3. In seven separate groups, students work together to answer one of the following questions and then present their findings to the class:

-How well does Gutiérrez’ film conform to these revolutionary expectations?
-Does it elevate one’s revolutionary consciousness? Arm them for ideological struggle? Contribute to the enjoyment of life?
-Why is documentary film the predominant mode of cinema chosen by Cuban directors immediately following the revolution?
-Guantanamera is not a documentary. Does that indicate that Gutiérrez felt the revolution had failed? Has he sold out to capitalist/Hollywood modes of cinema? Is Guantanamera a Hollywood-style film?
-Guantanamera is critical of Cuban politics, economy, and gender roles, to name a few objects of criticism. Does this indicate that Cuban censors are more apt to allow gentle critique as of late? Is this a sign of its revolutionary nature?
-Gutiérrez argues that if a film doesn’t need to be a documentary to be revolutionary.

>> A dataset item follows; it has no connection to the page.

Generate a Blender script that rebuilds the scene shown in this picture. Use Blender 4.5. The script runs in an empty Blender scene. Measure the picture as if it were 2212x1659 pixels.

Does this film reveal deeper, more essential layers of reality, what he calls "genuine reality?"

Assessment:
Write an essay using the following question as a thesis statement: The film Guantanamera is/is not a "revolutionary" film because… Be sure to incorporate Gutiérrez’ definition ("…a cinema which would be genuinely and integrally revolutionary, active, mobilizing, stimulating, and—consequently—popular." Martin, 110)

Materials: (available at the PIER Resource Center)
Guantanamera (1994) film
Martin, New Latin American Cinema (Detroit: Wayne State University Press, 1997).
T. Skidmore and P. Smith, Modern Latin America 5th Edition, (Oxford University Press, 2000).